Un regret? «J'aurais aimé gagner une Coupe Stanley cette année parce que mes enfants sont à un âge où ils auraient pu le réaliser. Je pensais pouvoir le faire avec les Kings. Quand tu as une famille, des enfants, tu veux réussir des choses pour le montrer. Gagner la Coupe Stanley demeure inoubliable, mais je ne l'ai pas vécu avec les enfants.»

Que ferait-il différemment dans sa carrière? «J'ai toujours essayé de prendre les meilleures décisions possible. Ça ne peut pas toujours être les meilleures décisions. Comme d'aller à Philadelphie, ça n'a pas tourné en ma faveur, mais j'y étais allé pour une raison, pour la chimie avec l'entraîneur [Peter Laviolette], et il a été congédié après quelques matchs dans la saison. Ç'a été l'une de mes plus grandes décisions à prendre en carrière, j'avais deux jours pour y penser, mais au moins, ça m'a amené à Los Angeles.»
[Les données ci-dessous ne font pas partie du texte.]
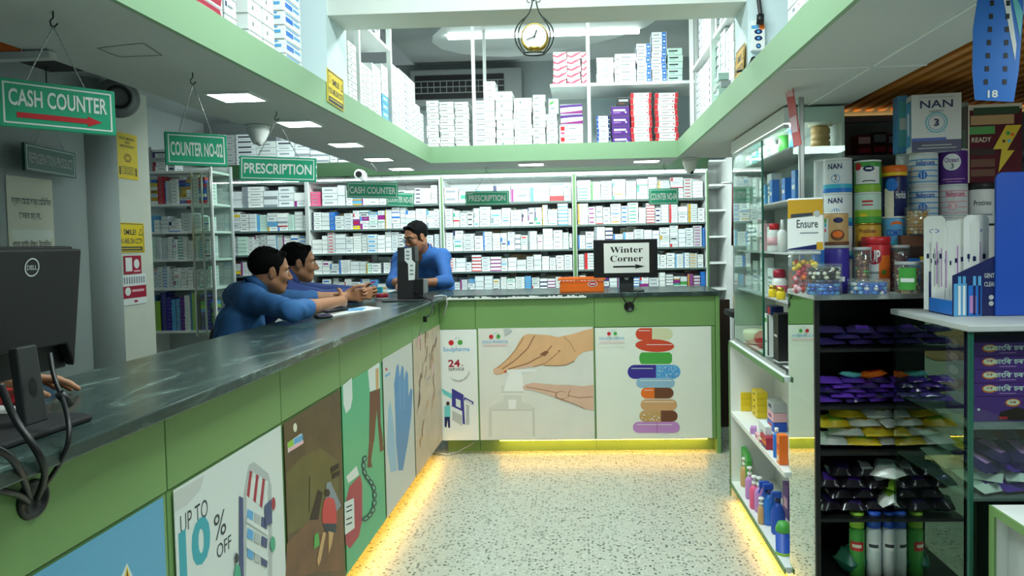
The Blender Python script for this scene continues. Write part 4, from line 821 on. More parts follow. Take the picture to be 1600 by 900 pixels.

Lecavalier s'est joint aux Flyers en 2013 après avoir vu le Lightning racheter son contrat. Il aura joué sporadiquement après le renvoi de Laviolette, jusqu'à ce que les Flyers l'échangent aux Kings en janvier.
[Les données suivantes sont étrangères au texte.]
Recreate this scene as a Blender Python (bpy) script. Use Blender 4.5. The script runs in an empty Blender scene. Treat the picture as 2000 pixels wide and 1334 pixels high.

Il a hésité entre trois clubs. «Plusieurs clubs ont démontré de l'intérêt, mais Philadelphie, Dallas et Montréal étaient les trois avec lesquels je voulais discuter plus sérieusement. J'ai vraiment senti une belle complicité avec Peter Laviolette. Ça aurait été le fun en tant que Québécois de jouer à Montréal, et ç'a été une décision difficile, mais je ne peux pas revenir en arrière.»

Lecavalier dit ne jamais avoir eu autant de plaisir que lorsqu'il a composé un trio avec Martin St-Louis et Vinny Prospal pendant deux saisons à Tampa. Il a alors amassé 92 et 108 points. On a séparé Lecavalier de St-Louis pour jumeler Brad Richards à St-Louis, et le premier choix au total en 1998 n'a jamais pu connaître autant de succès.

«Ç'a été les deux plus belles saisons de ma carrière. Martin m'a envoyé un texto ce matin et on se rappelait à quel point on avait eu du plaisir à jouer ensemble.»

Vincent Lecavalier n'a pas de plan précis à court ou moyen terme. «Je ne veux pas m'embarquer dans rien. Je veux passer du temps avec les enfants, voyager, rester à la maison avec eux et les suivre dans leurs activités. Sinon, côté professionnel, je ne sais pas encore ce que je veux faire. Je vais m'éloigner du hockey pendant un an et ensuite, on verra.»